There’s no question that buying a home is a lofty new year’s resolution—it’s certainly more intense than “drink more water” or “keep a journal.” So how do you start the process of buying a home in the new year?
Step One: Understand WHY you want to buy a home
Purchasing a home is a monumental step in anyone’s life, and it’s important to devote plenty of time and thought to the decision. Ask yourself the necessary questions: why do I want to buy a house? Am I in a suitable financial position to buy a home? How long do I plan to live in this home? For the most part, these questions aim to help you answer more general questions, like “can I buy a home right now?” and “should I buy a home right now?”
Step Two: Check and strengthen your credit
Your credit plays a massive role in your loan eligibility—some home loans are only available for borrowers with a certain credit score range. Be sure to keep an eye on your credit score, and remember you can always improve it!
Implementing healthy spending habits, like paying your bills on time, saving up money whenever you can, and avoiding racking up credit card debt, can work wonders.

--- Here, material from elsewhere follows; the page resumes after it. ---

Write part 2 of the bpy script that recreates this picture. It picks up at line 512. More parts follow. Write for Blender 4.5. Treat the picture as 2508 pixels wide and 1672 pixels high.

Keep in mind, you won’t see changes in your credit score overnight—credit reports typically update every 30 to 45 days.
Total Mortgage always offers educational resources to our clients—check out the video below for some credit tips!
Step Three: Check your DTI
Your debt-to-income ratio, technically speaking, is all of your monthly debt payments divided by your gross monthly income—that is, the percentage of your gross monthly income that goes towards payments for rent, mortgage, credit cards, and other debt. This is how lenders measure your ability to manage the monthly mortgage payments to repay the money you’ll be borrowing.
To calculate your debt-to-income ratio, add up your monthly debts—this includes car payments, credit cards, mortgages, and student loans. Divide this amount by your monthly gross income, and you’ll get your DTI ratio.
For reference, the standard maximum DTI for conventional loans is 45%, and for FHA loans it’s 55%. Of course, the maximum DTI depends on the home loan.
Step Four: Start saving for a down payment
The down payment requirement on a mortgage can end up costing a considerable chunk of change, so it’s always beneficial to start saving as soon as you can. Down payment requirements can be as low as 3%, or as high as 20%, depending on the mortgage. Making a larger down payment has its advantages—usually you’ll have more mortgage options, a smaller monthly payment, and a lower interest rate.
Always factor your closing costs into your budget. While closing costs will vary depending on the home, it’s a good idea to plan for a fee of 3% to 6% of the home’s value.
If you’re looking for a creative way to save up money, try the 52-week savings challenge! To take part in the challenge, you should deposit an increasing amount of money each week for one year. The amount corresponds with the week number (i.e., on week one put away $1, week two put away $2, and so on). It’s not too late to start—even if you start on week 6, you’ll still end up with over $1,300.
Step Five: Determine your housing budget
One of the most important parts of the home-buying process is determining how much house you can afford. Homeownership comes with several costs that you didn’t need to pay as a renter. In addition to your monthly mortgage payment, you’ll need to pay property taxes and maintain some form of homeowners insurance. Factor these expenses into your household budget when determining how much house you can afford.
Step Six: Speak to a mortgage professional
By far the best way to determine if you’re ready to buy a home is to speak with a mortgage professional. They can walk you through the home-buying process, and give you an overview of the various home loan options.
Here at Total Mortgage, we offer a personalized experience for each borrower—and we have branches throughout the country! Contact your local Total Mortgage branch today to get started. Click here to find your branch!
It’s normal to feel a little overwhelmed by the home-buying process, but if you think you’re truly ready, don’t let yourself be discouraged! Your loan officer will guide you through each step, setting you up for success as a homeowner.